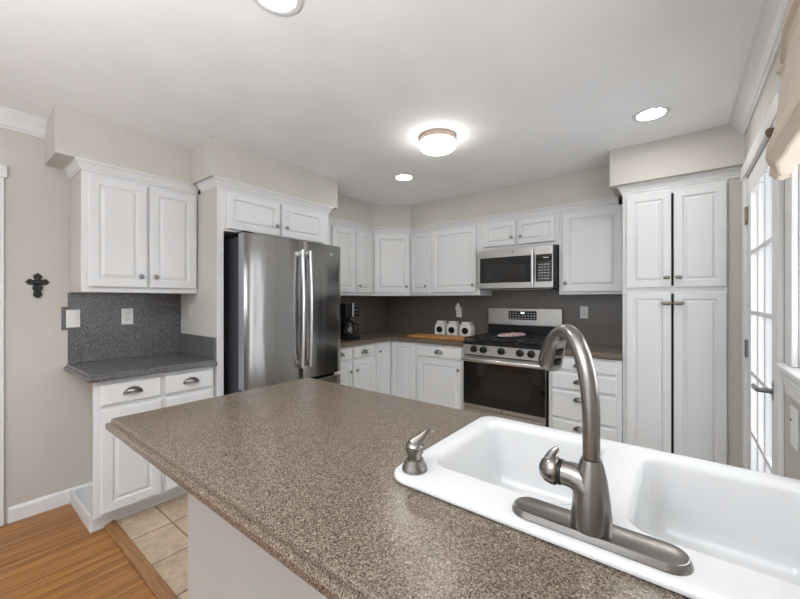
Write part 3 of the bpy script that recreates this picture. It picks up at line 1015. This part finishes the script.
def ins_rect(x0, x1, y0, y1, r, i, z):
    return rrect(x0 + i, x1 - i, y0 + i, y1 - i, max(0.012, r - i), z)


bm = bmesh.new()


def add_rows(rows, cap_last=False):
    vr = [[bm.verts.new(p) for p in lp] for lp in rows]
    n_ = len(vr[0])
    for a, c in zip(vr, vr[1:]):
        for i in range(n_):
            j = (i + 1) % n_
            bm.faces.new((a[i], a[j], c[j], c[i]))
    if cap_last:
        bm.faces.new(vr[-1])
    return vr


outer = add_rows([ins_rect(SKX0, SKX1, SKY0, SKY1, 0.055, i, z) for i, z in ((0.006, ZT + 0.0006), (0.001, ZT + 0.003), (0.0, ZT + 0.007), (0.002, ZT + 0.012), (0.007, ZS - 0.0005), (0.013, ZS))])
rims = []
for x0, x1 in ((SKX0 + 0.040, -0.152), (-0.088, SKX1 - 0.040)):
    y0, y1 = SKY0 + 0.100, SKY1 - 0.036
    prof = [(0.0, ZS), (0.005, ZS - 0.0008), (0.011, ZS - 0.004), (0.016, ZS - 0.011), (0.019, ZS - 0.022), (0.031, ZS - 0.140), (0.036, ZS - 0.160), (0.044, ZS - 0.176), (0.056, ZS - 0.187), (0.080, ZS - 0.192)]
    rims.append(add_rows([ins_rect(x0, x1, y0, y1, 0.062, i, z) for i, z in prof], True))
edges = []
for lp in (outer[-1], rims[0][0], rims[1][0]):
    for i in range(len(lp)):
        e = bm.edges.get((lp[i], lp[(i + 1) % len(lp)]))
        edges.append(e)
bmesh.ops.triangle_fill(bm, use_beauty=True, use_dissolve=False, edges=edges)
bmesh.ops.recalc_face_normals(bm, faces=bm.faces)
bb = B()
bb.bm = bm
t = Thing('sink', 'glossy white double bowl sink set into the speckled peninsula', 'sink', (-0.125, 0.92, ZT))
basin = t.part('basin', bb, M['porcelain'], None, 50)
for x in (-0.315, 0.07):
    t.part('drain', B().lathe([(0.045, 0.0), (0.045, 0.002), (0.034, 0.004), (0.030, 0.001), (0.0, 0.001)], (x, 0.95, ZS - 0.1918), (0, 0, 1), 20), M['nickel'], None, 40)

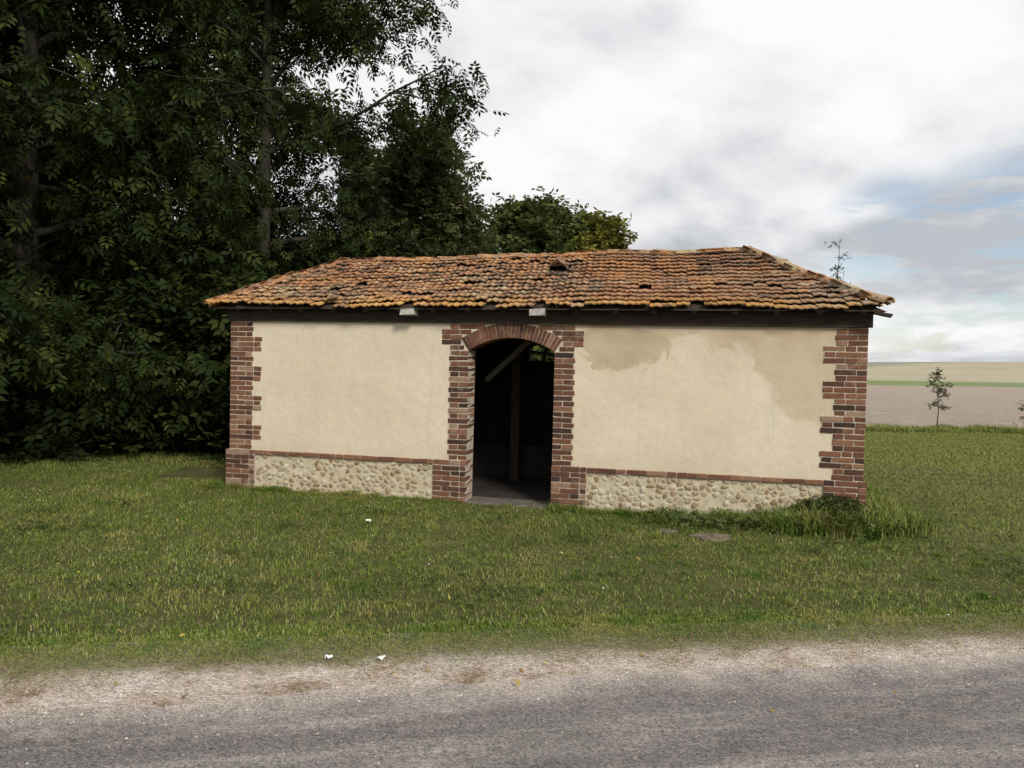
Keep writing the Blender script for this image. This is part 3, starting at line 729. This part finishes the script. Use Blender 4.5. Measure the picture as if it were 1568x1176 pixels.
# ------------------------------------------------------------------ sky / light
sd=Vector((.38,-.74,.60)).normalized(); el=math.asin(sd.z); az=math.atan2(sd.x,sd.y)
W=bpy.data.worlds.new('World'); scene.world=W; W.use_nodes=True
class WT_(NT):
    def __init__(s): s.t=W.node_tree; s.t.nodes.clear(); s.out=s.t.nodes.new('ShaderNodeOutputWorld')
t=WT_()
sky=t.n('ShaderNodeTexSky',sky_type='NISHITA'); sky.sun_disc=False; sky.sun_elevation=el; sky.sun_rotation=az
bg1=t.n('ShaderNodeBackground'); t.l(sky.outputs[0],bg1.inputs[0]); bg1.inputs[1].default_value=.14
g=t.n('ShaderNodeTexCoord').outputs['Generated']
x,y,z=t.sep(g)
dn=t.math('ADD',z,.22); cb_=t.n('ShaderNodeCombineXYZ'); t.l(t.math('DIVIDE',x,dn),cb_.inputs[0]); t.l(t.math('DIVIDE',y,dn),cb_.inputs[1]); cp=cb_.outputs[0]
n1=t.noise(cp,.75,8,.55,.25)
nl=t.noise(t.map(cp,(1,1,1),loc=(.06,.16,0)),.75,4,.5,.25)
def blob(dx,dy,dz,c0,c1):
    d=Vector((dx,dy,dz)).normalized(); vm=t.n('ShaderNodeVectorMath',operation='DOT_PRODUCT'); t.l(g,vm.inputs[0]); vm.inputs[1].default_value=d
    return t.sstep(vm.outputs['Value'],math.cos(R(c0)),math.cos(R(c1)))
v=t.math('ADD',n1,t.math('MULTIPLY',t.math('SUBTRACT',n1,nl),1.3))
v=t.math('SUBTRACT',v,t.math('MULTIPLY',blob(.60,1,.18,8,2),.09))
v=t.math('SUBTRACT',v,t.math('MULTIPLY',blob(.20,1,.27,12,3),.08))
v=t.math('ADD',v,t.math('MULTIPLY',blob(-.05,1,.5,26,6),.09))
v=t.math('ADD',v,t.math('MULTIPLY',blob(.45,1,.42,14,4),.08))
cloud=t.ramp(v,[(.30,(.52,.54,.58)),(.42,(.70,.715,.74)),(.52,(.86,.865,.88)),(.64,(.97,.97,.97))])
n2=t.noise(t.map(g,(1.5,1.5,7)),3.4,7,.62,.3)
m=t.math('MULTIPLY',t.sstep(n2,.46,.56),t.math('MAXIMUM',blob(.72,1,.10,12,5),t.math('MULTIPLY',blob(.52,1,.17,6,2),.8)))
m=t.math('MAXIMUM',m,t.math('MULTIPLY',t.sstep(n1,.58,.46),t.math('MULTIPLY',t.sstep(y,0,-.3),.3)))
bg2=t.n('ShaderNodeBackground'); t.l(cloud,bg2.inputs[0]); bg2.inputs[1].default_value=1.0
mx=t.n('ShaderNodeMixShader'); t.l(t.math('MULTIPLY',m,.7),mx.inputs[0]); t.l(bg2.outputs[0],mx.inputs[1]); t.l(bg1.outputs[0],mx.inputs[2]); t.l(mx.outputs[0],t.out.inputs[0])
sl=bpy.data.lights.new('sun','SUN'); sl.energy=3.0; sl.angle=R(12); sl.color=(1,.965,.90)
so=new_obj('sun',sl); so.rotation_euler=(-sd).to_track_quat('-Z','Y').to_euler(); so.location=(5,-5,20)

# ------------------------------------------------------------------ camera
cd=bpy.data.cameras.new('camera'); cam=new_obj('camera',cd); cd.lens=25.71; cd.sensor_width=36; cd.clip_end=8000
cam.matrix_world=Matrix.Translation((0,0,1.6))@Matrix.Rotation(R(90-1.69),4,'X')@Matrix.Rotation(R(1.3),4,'Z')
scene.camera=cam
scene.view_settings.view_transform='Standard'; scene.view_settings.look='None'; scene.view_settings.exposure=0
print('clumps',cnt)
- - - - - - -
WRITTEN INSTRUCTION:
Return all the entries word for word, but omit any pictures they contain.

SOLUTION FOR THIS EXERCISE:
Write part 3 of the bpy script that recreates this picture. It picks up at line 1015. This part finishes the script.
def ins_rect(x0, x1, y0, y1, r, i, z):
    return rrect(x0 + i, x1 - i, y0 + i, y1 - i, max(0.012, r - i), z)


bm = bmesh.new()


def add_rows(rows, cap_last=False):
    vr = [[bm.verts.new(p) for p in lp] for lp in rows]
    n_ = len(vr[0])
    for a, c in zip(vr, vr[1:]):
        for i in range(n_):
            j = (i + 1) % n_
            bm.faces.new((a[i], a[j], c[j], c[i]))
    if cap_last:
        bm.faces.new(vr[-1])
    return vr


outer = add_rows([ins_rect(SKX0, SKX1, SKY0, SKY1, 0.055, i, z) for i, z in ((0.006, ZT + 0.0006), (0.001, ZT + 0.003), (0.0, ZT + 0.007), (0.002, ZT + 0.012), (0.007, ZS - 0.0005), (0.013, ZS))])
rims = []
for x0, x1 in ((SKX0 + 0.040, -0.152), (-0.088, SKX1 - 0.040)):
    y0, y1 = SKY0 + 0.100, SKY1 - 0.036
    prof = [(0.0, ZS), (0.005, ZS - 0.0008), (0.011, ZS - 0.004), (0.016, ZS - 0.011), (0.019, ZS - 0.022), (0.031, ZS - 0.140), (0.036, ZS - 0.160), (0.044, ZS - 0.176), (0.056, ZS - 0.187), (0.080, ZS - 0.192)]
    rims.append(add_rows([ins_rect(x0, x1, y0, y1, 0.062, i, z) for i, z in prof], True))
edges = []
for lp in (outer[-1], rims[0][0], rims[1][0]):
    for i in range(len(lp)):
        e = bm.edges.get((lp[i], lp[(i + 1) % len(lp)]))
        edges.append(e)
bmesh.ops.triangle_fill(bm, use_beauty=True, use_dissolve=False, edges=edges)
bmesh.ops.recalc_face_normals(bm, faces=bm.faces)
bb = B()
bb.bm = bm
t = Thing('sink', 'glossy white double bowl sink set into the speckled peninsula', 'sink', (-0.125, 0.92, ZT))
basin = t.part('basin', bb, M['porcelain'], None, 50)
for x in (-0.315, 0.07):
    t.part('drain', B().lathe([(0.045, 0.0), (0.045, 0.002), (0.034, 0.004), (0.030, 0.001), (0.0, 0.001)], (x, 0.95, ZS - 0.1918), (0, 0, 1), 20), M['nickel'], None, 40)

Keep writing the Blender script for this image. This is part 3, starting at line 729. This part finishes the script. Use Blender 4.5. Measure the picture as if it were 1568x1176 pixels.
# ------------------------------------------------------------------ sky / light
sd=Vector((.38,-.74,.60)).normalized(); el=math.asin(sd.z); az=math.atan2(sd.x,sd.y)
W=bpy.data.worlds.new('World'); scene.world=W; W.use_nodes=True
class WT_(NT):
    def __init__(s): s.t=W.node_tree; s.t.nodes.clear(); s.out=s.t.nodes.new('ShaderNodeOutputWorld')
t=WT_()
sky=t.n('ShaderNodeTexSky',sky_type='NISHITA'); sky.sun_disc=False; sky.sun_elevation=el; sky.sun_rotation=az
bg1=t.n('ShaderNodeBackground'); t.l(sky.outputs[0],bg1.inputs[0]); bg1.inputs[1].default_value=.14
g=t.n('ShaderNodeTexCoord').outputs['Generated']
x,y,z=t.sep(g)
dn=t.math('ADD',z,.22); cb_=t.n('ShaderNodeCombineXYZ'); t.l(t.math('DIVIDE',x,dn),cb_.inputs[0]); t.l(t.math('DIVIDE',y,dn),cb_.inputs[1]); cp=cb_.outputs[0]
n1=t.noise(cp,.75,8,.55,.25)
nl=t.noise(t.map(cp,(1,1,1),loc=(.06,.16,0)),.75,4,.5,.25)
def blob(dx,dy,dz,c0,c1):
    d=Vector((dx,dy,dz)).normalized(); vm=t.n('ShaderNodeVectorMath',operation='DOT_PRODUCT'); t.l(g,vm.inputs[0]); vm.inputs[1].default_value=d
    return t.sstep(vm.outputs['Value'],math.cos(R(c0)),math.cos(R(c1)))
v=t.math('ADD',n1,t.math('MULTIPLY',t.math('SUBTRACT',n1,nl),1.3))
v=t.math('SUBTRACT',v,t.math('MULTIPLY',blob(.60,1,.18,8,2),.09))
v=t.math('SUBTRACT',v,t.math('MULTIPLY',blob(.20,1,.27,12,3),.08))
v=t.math('ADD',v,t.math('MULTIPLY',blob(-.05,1,.5,26,6),.09))
v=t.math('ADD',v,t.math('MULTIPLY',blob(.45,1,.42,14,4),.08))
cloud=t.ramp(v,[(.30,(.52,.54,.58)),(.42,(.70,.715,.74)),(.52,(.86,.865,.88)),(.64,(.97,.97,.97))])
n2=t.noise(t.map(g,(1.5,1.5,7)),3.4,7,.62,.3)
m=t.math('MULTIPLY',t.sstep(n2,.46,.56),t.math('MAXIMUM',blob(.72,1,.10,12,5),t.math('MULTIPLY',blob(.52,1,.17,6,2),.8)))
m=t.math('MAXIMUM',m,t.math('MULTIPLY',t.sstep(n1,.58,.46),t.math('MULTIPLY',t.sstep(y,0,-.3),.3)))
bg2=t.n('ShaderNodeBackground'); t.l(cloud,bg2.inputs[0]); bg2.inputs[1].default_value=1.0
mx=t.n('ShaderNodeMixShader'); t.l(t.math('MULTIPLY',m,.7),mx.inputs[0]); t.l(bg2.outputs[0],mx.inputs[1]); t.l(bg1.outputs[0],mx.inputs[2]); t.l(mx.outputs[0],t.out.inputs[0])
sl=bpy.data.lights.new('sun','SUN'); sl.energy=3.0; sl.angle=R(12); sl.color=(1,.965,.90)
so=new_obj('sun',sl); so.rotation_euler=(-sd).to_track_quat('-Z','Y').to_euler(); so.location=(5,-5,20)

# ------------------------------------------------------------------ camera
cd=bpy.data.cameras.new('camera'); cam=new_obj('camera',cd); cd.lens=25.71; cd.sensor_width=36; cd.clip_end=8000
cam.matrix_world=Matrix.Translation((0,0,1.6))@Matrix.Rotation(R(90-1.69),4,'X')@Matrix.Rotation(R(1.3),4,'Z')
scene.camera=cam
scene.view_settings.view_transform='Standard'; scene.view_settings.look='None'; scene.view_settings.exposure=0
print('clumps',cnt)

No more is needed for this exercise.